Analysts say that European trade officials are targeting Americana in order to drive their message home to the American people — and their politicians. Harley-Davidson is based in Wisconsin, home state of House Speaker, Republican Paul Ryan.

In all, American exports worth some $3.5 billion could be affected by the tariffs threatened by the Europeans.

“They are hoping that by making these threats they can get some sort of negotiated agreement with President Trump’s administration to not include the European Union in this large import tariff,” Meredith Crowley, a trade expert at Cambridge University said.

The EU would much rather Trump did not impose his steel tariffs at all because of the problem of trade deflection and the possible impact on the whole global trading system.
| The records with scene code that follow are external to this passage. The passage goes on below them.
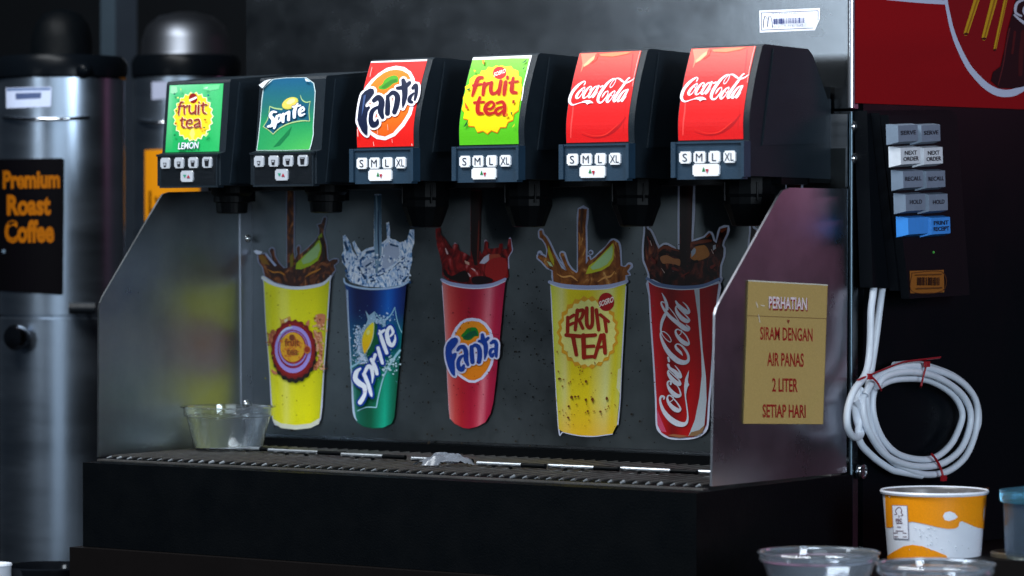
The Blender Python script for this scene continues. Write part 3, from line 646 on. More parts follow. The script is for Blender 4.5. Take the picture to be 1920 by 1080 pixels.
for q in ([(800,0),(940,0),(920,170),(860,200),(800,110)],[(760,240),(830,280),(880,260),(900,400),(850,420),(780,360)],[(820,430),(900,480),(890,720),(800,860),(750,830),(830,700),(850,560)],[(70,300),(180,250),(140,460),(70,430)],[(100,850),(200,900),(190,930),(130,915)],[(640,140),(695,80),(690,180)]): A.poly(q, (200,124,84), smooth=3)
A.specks(70, lambda r: (r.gauss(850,50), r.uniform(0,860)), (226,170,130), 8, 22, 3); A.specks(30, lambda r: (r.gauss(850,60), r.uniform(0,900)), (140,70,40), 6, 16, 4); A.specks(30, lambda r: (r.gauss(110,40), r.uniform(240,480)), (160,90,60), 6, 16, 5)
A.ell(470,600,345,455,(30,22,14),n=126,wave=.03,wn=21); A.ell(460,540,345,455,(116,22,22),n=126,wave=.028,wn=21); A.ell(458,542,320,420,(140,24,26))
A.ell(455,540,285,368,(164,146,222)); A.ell(455,535,238,300,(140,22,56)); A.ell(455,525,222,272,(150,140,214)); A.ell(458,515,206,250,(150,24,50)); A.ell(450,505,190,232,(222,164,40)); A.specks(60, lambda r: (r.gauss(450,80), r.gauss(505,100)), (206,120,40), 8, 26, 8)
A.ell(445,355,44,50,(120,58,28)); A.text('fruit', (330,480), (560,480), 105, (140,70,30), .03); A.text('tea', (365,622), (540,622), 110, (150,84,36), .03); A.ell(684,545,56,60,(200,120,56)); A.ell(684,540,42,46,(150,50,24))
A.strokes([[(230,420,6),(270,300,22),(360,220,30),(450,200,20)]], (196,206,240))
A.view(480, 390, s1); A.specks(40, lambda r: (r.uniform(60,330), r.uniform(400,1000)), (160,150,20), 1.5, 4, 11)
cups('a', A, 'yellow cup sticker with dark red bottle-cap badge and brown splash', [PRINT, TEA])
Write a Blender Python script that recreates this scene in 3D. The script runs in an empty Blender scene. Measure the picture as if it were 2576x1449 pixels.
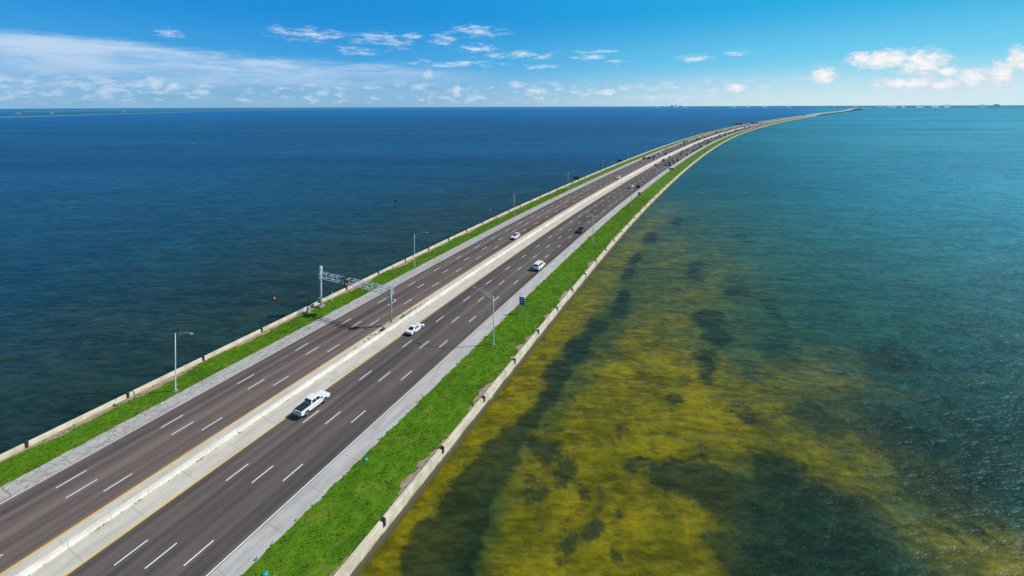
import bpy, bmesh, math, random
from mathutils import Vector, Matrix, noise
random.seed(7)
R=math.radians
C=bpy.context.scene.collection
# ------------------------------------------------------------------ camera (level, with vertical lens shift)
CAMH=51.4; F=1107.0
ROT=Matrix.Rotation(R(90),3,'X') @ Matrix.Rotation(R(-0.2),3,'Z')
cam_d=bpy.data.cameras.new('camera'); cam=bpy.data.objects.new('camera',cam_d); C.objects.link(cam)
cam_d.sensor_width=36; cam_d.lens=F/2576*36; cam_d.shift_y=-456.5/2576; cam_d.clip_end=200000; cam_d.clip_start=0.5
cam.matrix_world=Matrix.Translation((0,0,CAMH)) @ ROT.to_4x4()
bpy.context.scene.camera=cam
def ray(px,py):
    return (ROT @ Vector(((px-1288)/F,-(py-268)/F,-1))).normalized()
def ground(px,py,z=0.0):
    d=ray(px,py); t=(z-CAMH)/d.z
    return (d.x*t,d.y*t)
# ------------------------------------------------------------------ road curve
BASE=69.35; T0=R(25.5)
HT=[(-400,25.5),(90,25.5),(150,26.3),(250,28.2),(450,30.0),(700,32.2),(1000,35.2),(1350,37.2),(1700,38.6),(2600,41),(9000,42.5)]
def heading(s):
    for (a,ha),(b,hb) in zip(HT,HT[1:]):
        if s<=b: return R(ha+(hb-ha)*(s-a)/(b-a))
    return R(HT[-1][1])
STEP=5.0; S0=-400
tab=[]
p=Vector((math.cos(T0)*-BASE+math.sin(T0)*S0, math.sin(T0)*BASE+math.cos(T0)*S0))
s=S0
while s<9000:
    tab.append(p.copy()); h=heading(s+STEP/2)
    p=p+Vector((math.sin(h),math.cos(h)))*STEP; s+=STEP
def pos(s,lat=0.0,z=0.0):
    i=(s-S0)/STEP; k=max(0,min(len(tab)-2,int(i))); f=i-k
    q=tab[k].lerp(tab[k+1],f); h=heading(max(S0,s))
    return Vector((q.x+math.cos(h)*lat, q.y-math.sin(h)*lat, z))
def to_road(x,y):
    best=min(range(0,len(tab),4),key=lambda k:(tab[k].x-x)**2+(tab[k].y-y)**2)
    s=S0+best*STEP
    for _ in range(3):
        q=pos(s); h=heading(max(S0,s)); dx=x-q.x; dy=y-q.y
        s+=dx*math.sin(h)+dy*math.cos(h)
    q=pos(s); h=heading(max(S0,s))
    return s,(x-q.x)*math.cos(h)-(y-q.y)*math.sin(h)
# ------------------------------------------------------------------ materials
def newmat(name):
    m=bpy.data.materials.new(name); m.use_nodes=True
    return m,m.node_tree,m.node_tree.nodes['Principled BSDF']
def nd(nt,t,**k):
    n=nt.nodes.new(t)
    for a,b in k.items(): setattr(n,a,b)
    return n
def mth(nt,op,a,b=None,c=None,clamp=False):
    n=nt.nodes.new('ShaderNodeMath'); n.operation=op; n.use_clamp=clamp
    for i,v in enumerate((a,b,c)):
        if v is None: continue
        if isinstance(v,(int,float)): n.inputs[i].default_value=v
        else: nt.links.new(v,n.inputs[i])
    return n.outputs[0]
def vmt(nt,op,a,b=None):
    n=nt.nodes.new('ShaderNodeVectorMath'); n.operation=op
    for i,v in enumerate((a,b)):
        if v is None: continue
        if isinstance(v,(tuple,list)): n.inputs[i].default_value=v
        else: nt.links.new(v,n.inputs[i])
    return n.outputs['Value'] if op in('LENGTH','DOT_PRODUCT') else n.outputs[0]
def mixc(nt,f,a,b,bt='MIX'):
    n=nt.nodes.new('ShaderNodeMix'); n.data_type='RGBA'; n.blend_type=bt
    for s_,v in ((n.inputs[0],f),(n.inputs[6],a),(n.inputs[7],b)):
        if isinstance(v,(int,float)): s_.default_value=v
        elif isinstance(v,tuple): s_.default_value=(*v[:3],1)
        else: nt.links.new(v,s_)
    return n.outputs[2]
def sstep(nt,v,a,b):
    n=nt.nodes.new('ShaderNodeMapRange'); n.interpolation_type='SMOOTHSTEP'
    if isinstance(v,(int,float)): n.inputs[0].default_value=v
    else: nt.links.new(v,n.inputs[0])
    if a>b:
        n.inputs[1].default_value=b; n.inputs[2].default_value=a; n.inputs[3].default_value=1; n.inputs[4].default_value=0
    else:
        n.inputs[1].default_value=a; n.inputs[2].default_value=b
    return n.outputs[0]
def noi(nt,vec,scale,detail=4,rough=.55,dist=0.0):
    n=nt.nodes.new('ShaderNodeTexNoise'); n.inputs['Scale'].default_value=scale
    n.inputs['Detail'].default_value=detail; n.inputs['Roughness'].default_value=rough; n.inputs['Distortion'].default_value=dist
    nt.links.new(vec,n.inputs['Vector']); return n.outputs['Fac']
def mapp(nt,vec,scale=(1,1,1),rot=(0,0,0),loc=(0,0,0)):
    n=nt.nodes.new('ShaderNodeMapping'); n.inputs['Scale'].default_value=scale; n.inputs['Rotation'].default_value=rot; n.inputs['Location'].default_value=loc
    nt.links.new(vec,n.inputs['Vector']); return n.outputs[0]
def uvn(nt): return nd(nt,'ShaderNodeTexCoord').outputs['UV']
def objc(nt): return nd(nt,'ShaderNodeTexCoord').outputs['Object']
def bump(nt,b,h,strength=.5,dist=.05):
    n=nt.nodes.new('ShaderNodeBump'); n.inputs['Strength'].default_value=strength; n.inputs['Distance'].default_value=dist
    nt.links.new(h,n.inputs['Height']); nt.links.new(n.outputs[0],b.inputs['Normal']); return n
def simple(name,col,rough=.5,metal=0,var=.12,scale=3.0,coat=0,haze=None):
    m,nt,b=newmat(name)
    f=noi(nt,objc(nt),scale,3)
    lo=tuple(c*(1-var) for c in col); hi=tuple(min(1,c*(1+var)) for c in col)
    nt.links.new(mixc(nt,f,lo,hi),b.inputs['Base Color'])
    b.inputs['Roughness'].default_value=rough; b.inputs['Metallic'].default_value=metal
    if coat: b.inputs['Coat Weight'].default_value=coat
    if haze: b.inputs['Emission Color'].default_value=(*haze,1); b.inputs['Emission Strength'].default_value=1; b.inputs['Specular IOR Level'].default_value=0  # even emission stands in for airlight on distant surfaces
    return m
M={}
def asphalt(name,col,lane,lat0):
    m,nt,b=newmat(name); uv=uvn(nt)
    sp=nd(nt,'ShaderNodeSeparateXYZ'); nt.links.new(uv,sp.inputs[0])
    n1=noi(nt,mapp(nt,uv,(.9,.012,1)),1.0,4,.6)
    n2=noi(nt,mapp(nt,uv,(.26,.008,1)),1.0,2)
    n4=noi(nt,mapp(nt,uv,(.5,.10,1)),1.0,5,.65)
    n3=noi(nt,uv,9,3,.7)
    ph=mth(nt,'MULTIPLY',mth(nt,'SUBTRACT',sp.outputs[0],lat0),2*math.pi/lane)
    cs=mth(nt,'COSINE',ph); c2=mth(nt,'COSINE',mth(nt,'MULTIPLY',ph,2.0))
    v=mth(nt,'ADD',mth(nt,'MULTIPLY',cs,.18),mth(nt,'MULTIPLY',c2,.13))
    v=mth(nt,'MULTIPLY',v,mth(nt,'MULTIPLY',n2,2.0))
    for n_,k in ((n1,1.4),(n2,2.0),(n4,1.0),(n3,.6)):
        v=mth(nt,'ADD',v,mth(nt,'MULTIPLY',mth(nt,'SUBTRACT',n_,.5),k))
    v=mth(nt,'ADD',v,.5,clamp=True)
    lo=tuple(c*.60 for c in col); hi=(col[0]*1.45,col[1]*1.40,col[2]*1.34)
    nt.links.new(mixc(nt,v,lo,hi),b.inputs['Base Color'])
    b.inputs['Roughness'].default_value=.85; b.inputs['Specular IOR Level'].default_value=.25
    bump(nt,b,n3,.3,.02)
    return m
M['asph_r']=asphalt('asphalt_right',(.104,.088,.082),3.56,4.0)
M['asph_l']=asphalt('asphalt_left',(.124,.099,.089),3.22,-2.6)
def concrete(name,col,cracks=False,joint=6.0,stain=.5,dirt=.35):
    m,nt,b=newmat(name); uv=uvn(nt)
    sp=nd(nt,'ShaderNodeSeparateXYZ'); nt.links.new(uv,sp.inputs[0])
    n1=noi(nt,mapp(nt,uv,(1,.15,1)),.9,5,.65); n3=noi(nt,uv,7,4,.7); n2=noi(nt,uv,.35,3)
    v=mth(nt,'ADD',mth(nt,'MULTIPLY',n1,.6),mth(nt,'MULTIPLY',n3,.4))
    v=sstep(nt,v,.3,.62)
    c=mixc(nt,v,tuple(x*(1-stain) for x in col),col)
    c=mixc(nt,mth(nt,'MULTIPLY',sstep(nt,n2,.5,.7),dirt),c,tuple(x*y for x,y in zip(col,(.72,.66,.55))))
    j=mth(nt,'PINGPONG',sp.outputs[1],joint/2)
    c=mixc(nt,mth(nt,'MULTIPLY',mth(nt,'LESS_THAN',j,.03),.5),c,(.14,.12,.1))
    if cracks:
        vo=nd(nt,'ShaderNodeTexVoronoi',feature='DISTANCE_TO_EDGE'); vo.inputs['Scale'].default_value=.75
        w=nd(nt,'ShaderNodeVectorMath',operation='ADD'); nt.links.new(uv,w.inputs[0])
        nn=nd(nt,'ShaderNodeTexNoise'); nn.inputs['Scale'].default_value=1.2; nt.links.new(uv,nn.inputs['Vector']); nt.links.new(nn.outputs['Color'],w.inputs[1])
        nt.links.new(w.outputs[0],vo.inputs['Vector'])
        c=mixc(nt,mth(nt,'MULTIPLY',mth(nt,'LESS_THAN',vo.outputs[0],.045),.5),c,(.14,.12,.10))
    nt.links.new(c,b.inputs['Base Color']); b.inputs['Roughness'].default_value=.9; b.inputs['Specular IOR Level'].default_value=.25
    bump(nt,b,n3,.4,.03)
    return m
M['conc']=concrete('concrete_shoulder',(.49,.475,.445),stain=.4)
M['conc_c']=concrete('cracked_concrete',(.47,.455,.42),True,stain=.35)
M['conc_m']=concrete('median_concrete',(.585,.55,.47),stain=.3,dirt=.35)
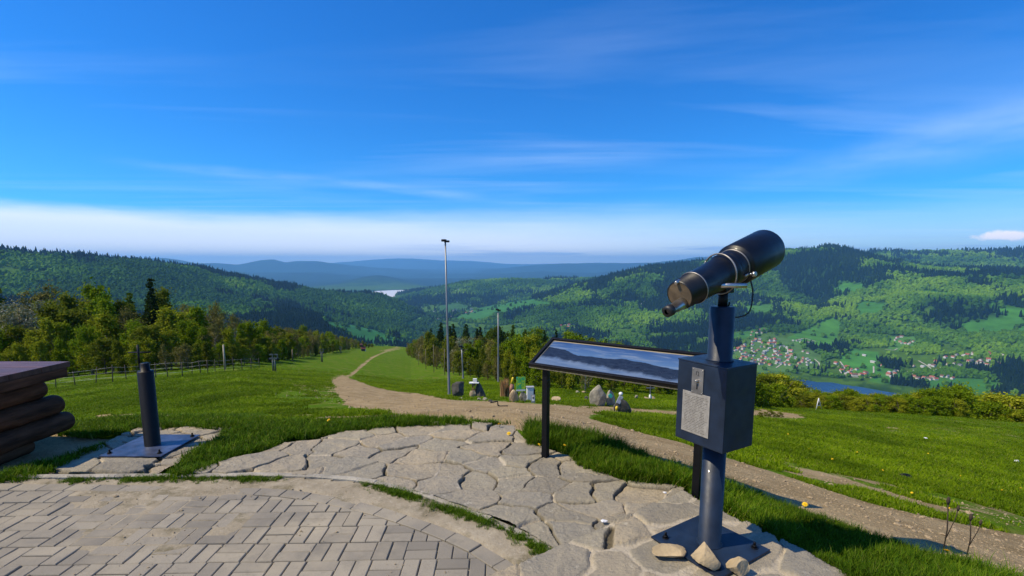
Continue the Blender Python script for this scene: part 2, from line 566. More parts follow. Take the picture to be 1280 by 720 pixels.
# ================================================================== TERRAIN
HUB = [(418, 474), (432, 466), (450, 474), (480, 485), (530, 491), (570, 499), (640, 501), (700, 505), (760, 507), (848, 513), (980, 520), (980, 523), (848, 519), (760, 515), (738, 521), (800, 538), (860, 553), (930, 576), (1000, 598), (1100, 630), (1200, 652), (1400, 690), (1400, 760), (1200, 706), (1100, 674), (1000, 640), (900, 605), (820, 580), (740, 549), (650, 531), (560, 524), (500, 518), (440, 508), (425, 492)]
TRACK = [(498, 431.5), (502, 431.5), (468, 447), (455, 458), (441, 470), (428, 472), (441, 464), (450, 456), (463, 446)]
TRACK2 = [(470, 438), (500, 433), (505, 435), (480, 441)]
MUD = [(110, 517), (300, 518), (430, 518), (500, 517), (500, 526), (300, 526), (110, 524)]
SAND = [(-400, 560), (-100, 548), (60, 540), (145, 545), (150, 552), (100, 574), (50, 600), (-400, 610)]
PATCH = [(900, 513), (960, 512), (1010, 520), (1000, 525), (940, 520), (900, 518)]
GRAVEL = [(-300, 486), (70, 474), (150, 470), (250, 464), (330, 459), (330, 461), (250, 467), (150, 473), (70, 478), (-300, 492)]
WORN2 = [(1050, 528), (1180, 532), (1300, 540), (1300, 556), (1180, 548), (1080, 541)]
WORN3 = [(330, 484), (425, 476), (480, 500), (520, 512), (430, 514), (340, 500)]
WORN = [(930, 562), (1010, 580), (1120, 600), (1280, 640), (1400, 660), (1400, 690), (1200, 655), (1100, 634), (1000, 602), (930, 585)]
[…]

The EU claims that the steel tariffs are not about national security but protectionism, pure and simple, and that is undermining the World Trade Organization, which enforces global trading rules.

“Increasingly the WTO becomes much less relevant and the global trading order starts to crumble a little bit. That’s probably the big concern,” Mike Jakeman of the Economist Intelligence Unit said.

But some trade experts say that the EU’s planned retaliation flouts WTO rules and has already provoked President Trump into threatening a tit-for-tat 25 percent tariff on European car exports into the U.S.  

Financial markets remain calm. A full-blown trade war seems unlikely. But if one did break out — between the world’s two biggest trading partners — it would, in the words of the International Monetary Fund, be “unwinnable.” Everyone would lose.